--- DATASET CONTENT ---
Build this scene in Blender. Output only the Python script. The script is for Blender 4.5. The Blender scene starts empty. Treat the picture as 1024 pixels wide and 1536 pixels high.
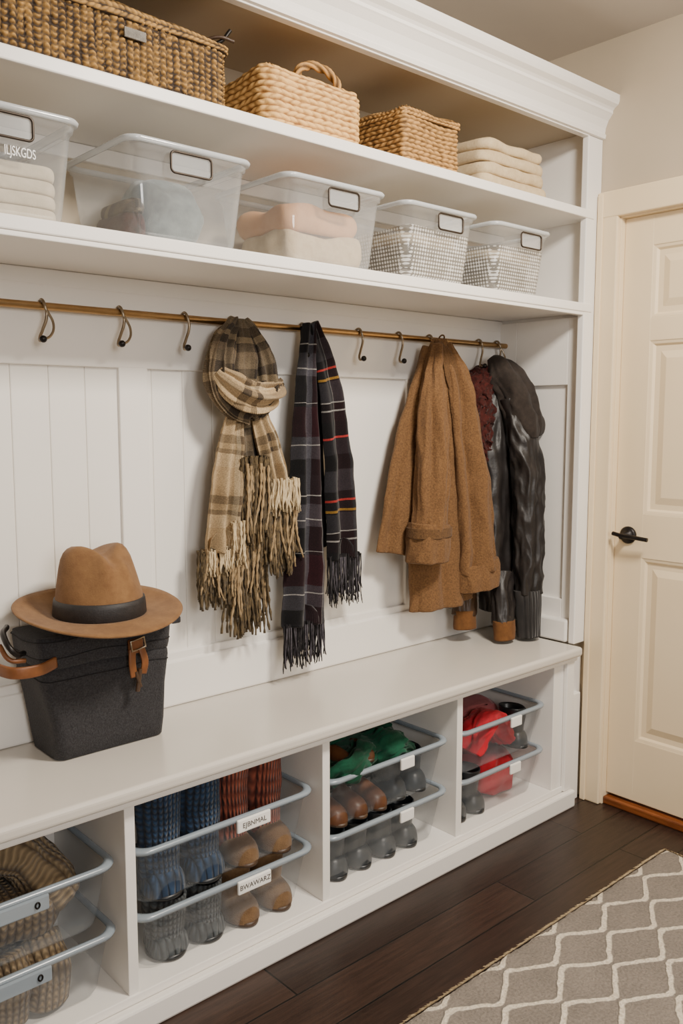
import bpy, bmesh, math, random
from mathutils import Vector, Matrix, noise
random.seed(7)
scene=bpy.context.scene
COL=scene.collection
TAU=2*math.pi
V=Vector

# ------------------------------------------------------------ materials
def hexc(h):
    h=h.lstrip('#')
    r=[int(h[i:i+2],16)/255 for i in (0,2,4)]
    return tuple(((c/12.92) if c<=.04045 else ((c+.055)/1.055)**2.4) for c in r)+(1,)
def base(name):
    m=bpy.data.materials.new(name); m.use_nodes=True
    nt=m.node_tree; b=nt.nodes['Principled BSDF']
    return m,nt,b
def N(nt,t,**k):
    n=nt.nodes.new(t)
    for a,v in k.items(): setattr(n,a,v)
    return n
def math_(nt,op,a,b=None,c=None):
    n=N(nt,'ShaderNodeMath',operation=op)
    for i,x in enumerate((a,b,c)):
        if x is None: continue
        if hasattr(x,'links'): nt.links.new(x,n.inputs[i])
        else: n.inputs[i].default_value=x
    return n.outputs[0]
def ramp(nt,fac,stops,interp='LINEAR'):
    n=N(nt,'ShaderNodeValToRGB'); cr=n.color_ramp; cr.interpolation=interp
    while len(cr.elements)<len(stops): cr.elements.new(.5)
    for e,(p,c) in zip(cr.elements,stops):
        e.position=p; e.color=c if not isinstance(c,str) else hexc(c)
    nt.links.new(fac,n.inputs[0]); return n.outputs[0]
def mixc(nt,fac,a,b,blend='MIX'):
    n=N(nt,'ShaderNodeMix',data_type='RGBA',blend_type=blend)
    for s,x in ((n.inputs[0],fac),(n.inputs[6],a),(n.inputs[7],b)):
        if hasattr(x,'links'): nt.links.new(x,s)
        else: s.default_value=hexc(x) if isinstance(x,str) else x
    return n.outputs[2]
def noise_t(nt,scale,detail=4,coord='Object',vec=None,rough=.55,stretch=None):
    if vec is None:
        tc=N(nt,'ShaderNodeTexCoord'); vec=tc.outputs[coord]
    if stretch:
        mp=N(nt,'ShaderNodeMapping'); mp.inputs['Scale'].default_value=stretch
        nt.links.new(vec,mp.inputs[0]); vec=mp.outputs[0]
    n=N(nt,'ShaderNodeTexNoise'); n.inputs['Scale'].default_value=scale
    n.inputs['Detail'].default_value=detail; n.inputs['Roughness'].default_value=rough
    nt.links.new(vec,n.inputs['Vector']); return n.outputs['Fac']
def bump(nt,b,h,strength=.3,dist=.005):
    n=N(nt,'ShaderNodeBump'); n.inputs['Strength'].default_value=strength
    n.inputs['Distance'].default_value=dist
    nt.links.new(h,n.inputs['Height']); nt.links.new(n.outputs[0],b.inputs['Normal'])
def simple(name,c1,c2=None,rough=.5,metal=0,scale=20,bs=0,bscale=60,bdist=.004,sheen=0,spec=.5,coat=0,stretch=None):
    m,nt,b=base(name)
    c2=c2 or c1
    f=noise_t(nt,scale,stretch=stretch)
    nt.links.new(ramp(nt,f,[(.3,c1),(.7,c2)]),b.inputs['Base Color'])
    b.inputs['Roughness'].default_value=rough; b.inputs['Metallic'].default_value=metal
    b.inputs['Specular IOR Level'].default_value=spec
    if sheen:
        b.inputs['Sheen Weight'].default_value=sheen; b.inputs['Sheen Roughness'].default_value=.4
    if coat: b.inputs['Coat Weight'].default_value=coat
    if bs: bump(nt,b,noise_t(nt,bscale,6),bs,bdist)
    return m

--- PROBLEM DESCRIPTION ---
Restate the data above exactly, stripping out each image.

--- THE OUTPUT ---
Build this scene in Blender. Output only the Python script. The script is for Blender 4.5. The Blender scene starts empty. Treat the picture as 1024 pixels wide and 1536 pixels high.
import bpy, bmesh, math, random
from mathutils import Vector, Matrix, noise
random.seed(7)
scene=bpy.context.scene
COL=scene.collection
TAU=2*math.pi
V=Vector

# ------------------------------------------------------------ materials
def hexc(h):
    h=h.lstrip('#')
    r=[int(h[i:i+2],16)/255 for i in (0,2,4)]
    return tuple(((c/12.92) if c<=.04045 else ((c+.055)/1.055)**2.4) for c in r)+(1,)
def base(name):
    m=bpy.data.materials.new(name); m.use_nodes=True
    nt=m.node_tree; b=nt.nodes['Principled BSDF']
    return m,nt,b
def N(nt,t,**k):
    n=nt.nodes.new(t)
    for a,v in k.items(): setattr(n,a,v)
    return n
def math_(nt,op,a,b=None,c=None):
    n=N(nt,'ShaderNodeMath',operation=op)
    for i,x in enumerate((a,b,c)):
        if x is None: continue
        if hasattr(x,'links'): nt.links.new(x,n.inputs[i])
        else: n.inputs[i].default_value=x
    return n.outputs[0]
def ramp(nt,fac,stops,interp='LINEAR'):
    n=N(nt,'ShaderNodeValToRGB'); cr=n.color_ramp; cr.interpolation=interp
    while len(cr.elements)<len(stops): cr.elements.new(.5)
    for e,(p,c) in zip(cr.elements,stops):
        e.position=p; e.color=c if not isinstance(c,str) else hexc(c)
    nt.links.new(fac,n.inputs[0]); return n.outputs[0]
def mixc(nt,fac,a,b,blend='MIX'):
    n=N(nt,'ShaderNodeMix',data_type='RGBA',blend_type=blend)
    for s,x in ((n.inputs[0],fac),(n.inputs[6],a),(n.inputs[7],b)):
        if hasattr(x,'links'): nt.links.new(x,s)
        else: s.default_value=hexc(x) if isinstance(x,str) else x
    return n.outputs[2]
def noise_t(nt,scale,detail=4,coord='Object',vec=None,rough=.55,stretch=None):
    if vec is None:
        tc=N(nt,'ShaderNodeTexCoord'); vec=tc.outputs[coord]
    if stretch:
        mp=N(nt,'ShaderNodeMapping'); mp.inputs['Scale'].default_value=stretch
        nt.links.new(vec,mp.inputs[0]); vec=mp.outputs[0]
    n=N(nt,'ShaderNodeTexNoise'); n.inputs['Scale'].default_value=scale
    n.inputs['Detail'].default_value=detail; n.inputs['Roughness'].default_value=rough
    nt.links.new(vec,n.inputs['Vector']); return n.outputs['Fac']
def bump(nt,b,h,strength=.3,dist=.005):
    n=N(nt,'ShaderNodeBump'); n.inputs['Strength'].default_value=strength
    n.inputs['Distance'].default_value=dist
    nt.links.new(h,n.inputs['Height']); nt.links.new(n.outputs[0],b.inputs['Normal'])
def simple(name,c1,c2=None,rough=.5,metal=0,scale=20,bs=0,bscale=60,bdist=.004,sheen=0,spec=.5,coat=0,stretch=None):
    m,nt,b=base(name)
    c2=c2 or c1
    f=noise_t(nt,scale,stretch=stretch)
    nt.links.new(ramp(nt,f,[(.3,c1),(.7,c2)]),b.inputs['Base Color'])
    b.inputs['Roughness'].default_value=rough; b.inputs['Metallic'].default_value=metal
    b.inputs['Specular IOR Level'].default_value=spec
    if sheen:
        b.inputs['Sheen Weight'].default_value=sheen; b.inputs['Sheen Roughness'].default_value=.4
    if coat: b.inputs['Coat Weight'].default_value=coat
    if bs: bump(nt,b,noise_t(nt,bscale,6),bs,bdist)
    return m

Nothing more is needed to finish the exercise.